This week’s reading BRIC Universities as Institutions in the Process of Change, I personally found very interesting and educating, as I did not know much about the commonalities and differences among BRIC countries, especially when it comes to higher education. Although India gave up a lot of its control to individual institution over the past couple of decades, Brazil, China, and especially Russia are still largely dependent on the state governance to make decisions and provide funding.

What I found most interesting is to read about Higher Education and Institutions in Russia, as I was born in Soviet Union and grew up in Belarus (now an independent country after USSR fell apart) and so this is very close to my heart. As to my knowledge the higher education systems in Russian and Belarus are not much different, the state has most of the control over curriculum, faculty, research, and funding. Despite the recent growth in private institutions that rely on tuition money to operate, as mentioned in the report, it is still largely funded by the state, pushing “elite” private institutions to attract international students and become world known, while pushing public institutions out of business. It is interesting that the reading mentions The 1993 Law on Education that “legitimized the decentralization and autonomy, self-governance, and devolution of authority, and legalized the introduction of private and nongovernmental higher education institutions” (P. 160). What was not mentioned is how highly corrupted the Russian government and so is higher education system in this country. Although the report states that most of the institutions, especially private have control over choosing their faculty and administrators, it is still highly controlled by officials with top positions and getting a job often depends on who you know who has an ability to hire. Although this might not be obvious or difficult to prove in the report, the highly corrupted culture of former USSR still exists in those countries and spreads to majority of the “industries”, including higher ed. In addition to hiring and funding corruption, admissions in Russian institutions mainly depend on “knowing people” and ability to pay someone off, despite your admission exam results.
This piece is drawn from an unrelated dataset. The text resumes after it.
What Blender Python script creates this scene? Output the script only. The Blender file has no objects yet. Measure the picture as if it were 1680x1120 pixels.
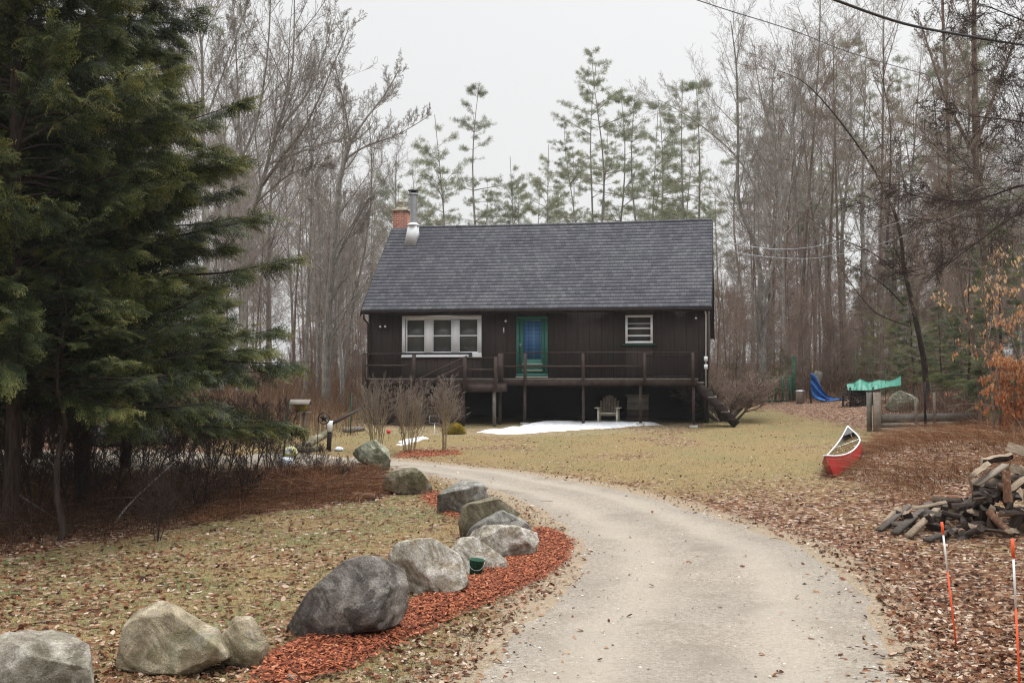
import bpy, math, random
import numpy as np
from mathutils import Vector, Matrix
R = math.radians
sc = bpy.context.scene
COL = sc.collection

# ---------------------------------------------------------------- camera, world, sun, exposure
F = 1900.0                      # focal length in pixels of the 1680 px wide photograph
CZ = 2.25                       # camera height
PITCH = math.atan(60.0 / F)
cam = bpy.data.cameras.new('camera'); camo = bpy.data.objects.new('camera', cam); COL.objects.link(camo)
cam.sensor_width = 36.0; cam.lens = F / 1680 * 36; cam.clip_start = 0.1; cam.clip_end = 1500
camo.location = (0, 0, CZ); camo.rotation_euler = (R(90) + PITCH, 0, 0)
sc.camera = camo

SUN_EL, SUN_AZ = R(58), R(25)   # azimuth measured from +Y towards +X
w = bpy.data.worlds.new('World'); sc.world = w; w.use_nodes = True
nt = w.node_tree; nt.nodes.clear()
def wn(t, **k):
    n = nt.nodes.new(t)
    for a, b in k.items(): setattr(n, a, b)
    return n
sky = wn('ShaderNodeTexSky', sky_type='NISHITA', sun_disc=False, sun_elevation=SUN_EL, sun_rotation=SUN_AZ, dust_density=6.0, air_density=1.5)
hs = wn('ShaderNodeHueSaturation'); hs.inputs['Saturation'].default_value = 0.12
nt.links.new(sky.outputs[0], hs.inputs['Color'])
bg1 = wn('ShaderNodeBackground'); bg1.inputs['Strength'].default_value = 0.035
nt.links.new(hs.outputs[0], bg1.inputs['Color'])
# overcast cloud layer: about three times brighter overhead than at the horizon (CIE overcast sky)
tc = wn('ShaderNodeTexCoord'); sx = wn('ShaderNodeSeparateXYZ'); nt.links.new(tc.outputs['Generated'], sx.inputs[0])
mr = wn('ShaderNodeMapRange'); mr.inputs['From Min'].default_value = 0.34; mr.inputs['From Max'].default_value = 1.0
mr.inputs['To Min'].default_value = 0.65; mr.inputs['To Max'].default_value = 4.3
nt.links.new(sx.outputs['Z'], mr.inputs['Value'])
# the cloud is thinner toward the hidden sun behind the house and darker behind the camera
my = wn('ShaderNodeMapRange'); my.inputs['From Min'].default_value = -0.9; my.inputs['From Max'].default_value = 0.7; my.inputs['To Min'].default_value = 0.72; my.inputs['To Max'].default_value = 1.0
nt.links.new(sx.outputs['Y'], my.inputs['Value'])
mm_ = wn('ShaderNodeMath', operation='MULTIPLY'); nt.links.new(mr.outputs[0], mm_.inputs[0]); nt.links.new(my.outputs[0], mm_.inputs[1])
bg2 = wn('ShaderNodeBackground'); bg2.inputs['Color'].default_value = (0.985, 0.995, 1.0, 1)
nt.links.new(mm_.outputs[0], bg2.inputs['Strength'])
ad = wn('ShaderNodeAddShader'); out = wn('ShaderNodeOutputWorld')
nt.links.new(bg1.outputs[0], ad.inputs[0]); nt.links.new(bg2.outputs[0], ad.inputs[1]); nt.links.new(ad.outputs[0], out.inputs['Surface'])

sl = bpy.data.lights.new('sun', 'SUN'); slo = bpy.data.objects.new('sun', sl); COL.objects.link(slo)
sl.energy = 1.5; sl.angle = R(14); sl.color = (1.0, 0.96, 0.9)
sdir = Vector((math.sin(SUN_AZ) * math.cos(SUN_EL), math.cos(SUN_AZ) * math.cos(SUN_EL), math.sin(SUN_EL)))
slo.rotation_euler = sdir.to_track_quat('Z', 'Y').to_euler(); slo.location = (0, 0, 60)

sc.render.engine = 'CYCLES'
sc.view_settings.view_transform = 'Standard'; sc.view_settings.look = 'None'
sc.view_settings.exposure = 0.0; sc.view_settings.gamma = 1.0
sc.cycles.use_denoising = True; sc.cycles.denoising_prefilter = 'NONE'
sc.cycles.pixel_filter_type = 'BLACKMAN_HARRIS'; sc.cycles.filter_width = 1.2
sc.cycles.sample_clamp_direct = 2.2; sc.cycles.sample_clamp_indirect = 1.2
sc.cycles.use_adaptive_sampling = False
sc.cycles.max_bounces = 6; sc.cycles.diffuse_bounces = 3; sc.cycles.glossy_bounces = 2
sc.cycles.transmission_bounces = 3; sc.cycles.transparent_max_bounces = 6; sc.cycles.volume_bounces = 0
sc.cycles.caustics_reflective = False; sc.cycles.caustics_refractive = False

rng = np.random.default_rng(7)

# ---------------------------------------------------------------- tagging
def tag(o, label=None, cat=None, group=None, kind=None):
    if label: o['label'] = label
    if cat: o['category'] = cat
    if group: o['group'] = group
    if kind: o['kind'] = kind
    return o
def empty(name, loc=(0, 0, 0), rz=0.0, label=None, cat=None, group=None):
    o = bpy.data.objects.new(name, None); COL.objects.link(o)
    o.location = loc; o.rotation_euler = (0, 0, rz); o.empty_display_size = 0.3
    return tag(o, label, cat, group)
def copy_tree(o, loc=None, rz=None, scale=None, label=None, group=None, parent=None):
    c = o.copy(); COL.objects.link(c)
    if parent is not None: c.parent = parent
    if loc is not None: c.location = loc
    if rz is not None: c.rotation_euler = (c.rotation_euler[0], c.rotation_euler[1], rz)
    if scale is not None: c.scale = scale if hasattr(scale, '__len__') else (scale,) * 3
    if label: c['label'] = label
    if group: c['group'] = group
    for ch in list(o.children): copy_tree(ch, parent=c)
    return c

# ---------------------------------------------------------------- noise on numpy arrays
def vn(x, y, s=0.0):
    x = np.asarray(x, float); y = np.asarray(y, float)
    xi = np.floor(x); yi = np.floor(y); fx = x - xi; fy = y - yi
    fx = fx * fx * (3 - 2 * fx); fy = fy * fy * (3 - 2 * fy)
    def h(a, b):
        v = np.sin(a * 127.1 + b * 311.7 + s * 74.7) * 43758.5453
        return v - np.floor(v)
    return (h(xi, yi) * (1 - fx) + h(xi + 1, yi) * fx) * (1 - fy) + (h(xi, yi + 1) * (1 - fx) + h(xi + 1, yi + 1) * fx) * fy
def fbm(x, y, o=3, s=0.0):
    t = 0; a = 0.5; n = 0
    for k in range(o):
        t = t + a * vn(np.asarray(x) * 2 ** k, np.asarray(y) * 2 ** k, s + k * 3.3); n += a; a *= 0.5
    return t / n
def sstep(a, b, x):
    t = np.clip((np.asarray(x, float) - a) / (b - a), 0, 1); return t * t * (3 - 2 * t)

# ---------------------------------------------------------------- ground height and pixel -> place
def gmacro(x, y):
    x = np.asarray(x, float); y = np.asarray(y, float)
    z = 0.022 * np.clip(y - 6, -8, 52) + 0.012 * np.clip(y - 58, 0, 200)
    z = z + 0.62 * np.exp(-((x - 9.3) / 2.4) ** 2 - ((y - 22.8) / 4.2) ** 2)      # brushy bank on the right
    z = z + 0.7 * sstep(8.5, 20, x) * sstep(14, 26, y)
    z = z + 0.38 * np.exp(-((x + 4.6) / 2.6) ** 2 - ((y - 22.8) / 1.5) ** 2)       # brushy mound on the left
    z = z + 1.2 * sstep(110, 240, y) + 1.0 * sstep(50, 140, np.abs(x))
    return z
def ray(px, py):
    u = (px - 840.0) / F; v = (560.0 - py) / F
    return np.array([u, math.cos(PITCH) - v * math.sin(PITCH), math.sin(PITCH) + v * math.cos(PITCH)])
def hit(px, py, gf=gmacro):
    d = ray(px, py); ts = np.geomspace(2.5, 260, 700)
    f = CZ + ts * d[2] - gf(ts * d[0], ts * d[1])
    k = np.where(f <= 0)[0]
    if len(k) == 0: t = 120.0
    elif k[0] == 0: t = ts[0]
    else:
        i = k[0]; t = ts[i - 1] + (ts[i] - ts[i - 1]) * f[i - 1] / (f[i - 1] - f[i])
    return float(t * d[0]), float(t * d[1])
def at(px, py, Y):
    d = ray(px, py); t = Y / d[1]
    return Vector((t * d[0], Y, CZ + t * d[2]))
def xat(px, Y): return (px - 840.0) / F * Y
def poly_sd(P, x, y):
    P = np.asarray(P, float); x = np.asarray(x, float); y = np.asarray(y, float)
    shp = x.shape; x = x.ravel(); y = y.ravel()
    best = np.full(x.shape, 1e9); ins = np.zeros(x.shape, bool); n = len(P)
    for i in range(n):
        ax, ay = P[i]; bx, by = P[(i + 1) % n]
        ex, ey = bx - ax, by - ay; l2 = ex * ex + ey * ey + 1e-12
        t = np.clip(((x - ax) * ex + (y - ay) * ey) / l2, 0, 1)
        best = np.minimum(best, np.hypot(x - ax - t * ex, y - ay - t * ey))
        c = ((ay > y) != (by > y)) & (x < (bx - ax) * (y - ay) / (by - ay + 1e-12) + ax)
        ins ^= c
    return np.where(ins, -best, best).reshape(shp)
def px_poly(pts): return [hit(a, b) for a, b in pts]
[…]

One of the main conclusions about the BRIC institutions is that most of them are highly dependent on state funding, which gives the government more control over the decisions individual institutions make. It seems that the economists predict that BRIC countries will step up and take top ten spots in the world’s largest economies by 2050 (which China being #1), which to me seems to be a little overly optimistic looking at it from today’s standpoint. If that, in fact, will be true, the Higher Education systems and individual Institutions will have to see tremendous amount of change in the next 30 years, to be able to step out of the current state control and become more independent and risk takers, which are willing to take curriculum and internationalization in their own hands. BRIC countries won’t be able to grow as fast as predicted if the state continues to have such control on higher ed system and individual institutions.